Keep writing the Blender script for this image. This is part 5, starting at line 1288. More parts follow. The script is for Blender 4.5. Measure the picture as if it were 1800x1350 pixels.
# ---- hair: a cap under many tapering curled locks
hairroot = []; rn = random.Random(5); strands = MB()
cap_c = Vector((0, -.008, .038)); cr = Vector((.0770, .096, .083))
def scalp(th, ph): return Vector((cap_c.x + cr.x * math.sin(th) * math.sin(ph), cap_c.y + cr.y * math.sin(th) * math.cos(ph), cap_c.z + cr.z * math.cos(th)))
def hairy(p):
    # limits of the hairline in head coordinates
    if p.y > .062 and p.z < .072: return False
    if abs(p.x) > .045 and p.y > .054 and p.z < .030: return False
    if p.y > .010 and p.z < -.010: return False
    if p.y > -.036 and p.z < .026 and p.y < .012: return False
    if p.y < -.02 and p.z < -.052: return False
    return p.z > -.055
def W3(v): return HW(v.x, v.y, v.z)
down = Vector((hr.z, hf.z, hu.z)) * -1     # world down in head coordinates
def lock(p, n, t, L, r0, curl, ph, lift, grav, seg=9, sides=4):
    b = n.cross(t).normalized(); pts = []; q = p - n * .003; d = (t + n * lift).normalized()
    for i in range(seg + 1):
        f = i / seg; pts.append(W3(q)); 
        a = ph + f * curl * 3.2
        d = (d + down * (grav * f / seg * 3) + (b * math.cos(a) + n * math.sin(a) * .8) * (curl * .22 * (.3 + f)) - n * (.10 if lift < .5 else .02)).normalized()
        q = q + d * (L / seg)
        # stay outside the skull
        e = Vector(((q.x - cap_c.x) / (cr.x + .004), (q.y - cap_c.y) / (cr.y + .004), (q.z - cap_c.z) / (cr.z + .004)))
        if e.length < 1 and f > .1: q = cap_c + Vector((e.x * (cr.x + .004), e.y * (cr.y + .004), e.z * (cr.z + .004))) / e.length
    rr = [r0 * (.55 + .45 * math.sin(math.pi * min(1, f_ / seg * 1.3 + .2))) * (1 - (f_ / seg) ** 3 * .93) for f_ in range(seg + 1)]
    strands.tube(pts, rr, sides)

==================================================

- _Exercise requirements_:
Copy out the full listing exactly.

- _Solution to the exercise_:
Keep writing the Blender script for this image. This is part 5, starting at line 1288. More parts follow. The script is for Blender 4.5. Measure the picture as if it were 1800x1350 pixels.
# ---- hair: a cap under many tapering curled locks
hairroot = []; rn = random.Random(5); strands = MB()
cap_c = Vector((0, -.008, .038)); cr = Vector((.0770, .096, .083))
def scalp(th, ph): return Vector((cap_c.x + cr.x * math.sin(th) * math.sin(ph), cap_c.y + cr.y * math.sin(th) * math.cos(ph), cap_c.z + cr.z * math.cos(th)))
def hairy(p):
    # limits of the hairline in head coordinates
    if p.y > .062 and p.z < .072: return False
    if abs(p.x) > .045 and p.y > .054 and p.z < .030: return False
    if p.y > .010 and p.z < -.010: return False
    if p.y > -.036 and p.z < .026 and p.y < .012: return False
    if p.y < -.02 and p.z < -.052: return False
    return p.z > -.055
def W3(v): return HW(v.x, v.y, v.z)
down = Vector((hr.z, hf.z, hu.z)) * -1     # world down in head coordinates
def lock(p, n, t, L, r0, curl, ph, lift, grav, seg=9, sides=4):
    b = n.cross(t).normalized(); pts = []; q = p - n * .003; d = (t + n * lift).normalized()
    for i in range(seg + 1):
        f = i / seg; pts.append(W3(q)); 
        a = ph + f * curl * 3.2
        d = (d + down * (grav * f / seg * 3) + (b * math.cos(a) + n * math.sin(a) * .8) * (curl * .22 * (.3 + f)) - n * (.10 if lift < .5 else .02)).normalized()
        q = q + d * (L / seg)
        # stay outside the skull
        e = Vector(((q.x - cap_c.x) / (cr.x + .004), (q.y - cap_c.y) / (cr.y + .004), (q.z - cap_c.z) / (cr.z + .004)))
        if e.length < 1 and f > .1: q = cap_c + Vector((e.x * (cr.x + .004), e.y * (cr.y + .004), e.z * (cr.z + .004))) / e.length
    rr = [r0 * (.55 + .45 * math.sin(math.pi * min(1, f_ / seg * 1.3 + .2))) * (1 - (f_ / seg) ** 3 * .93) for f_ in range(seg + 1)]
    strands.tube(pts, rr, sides)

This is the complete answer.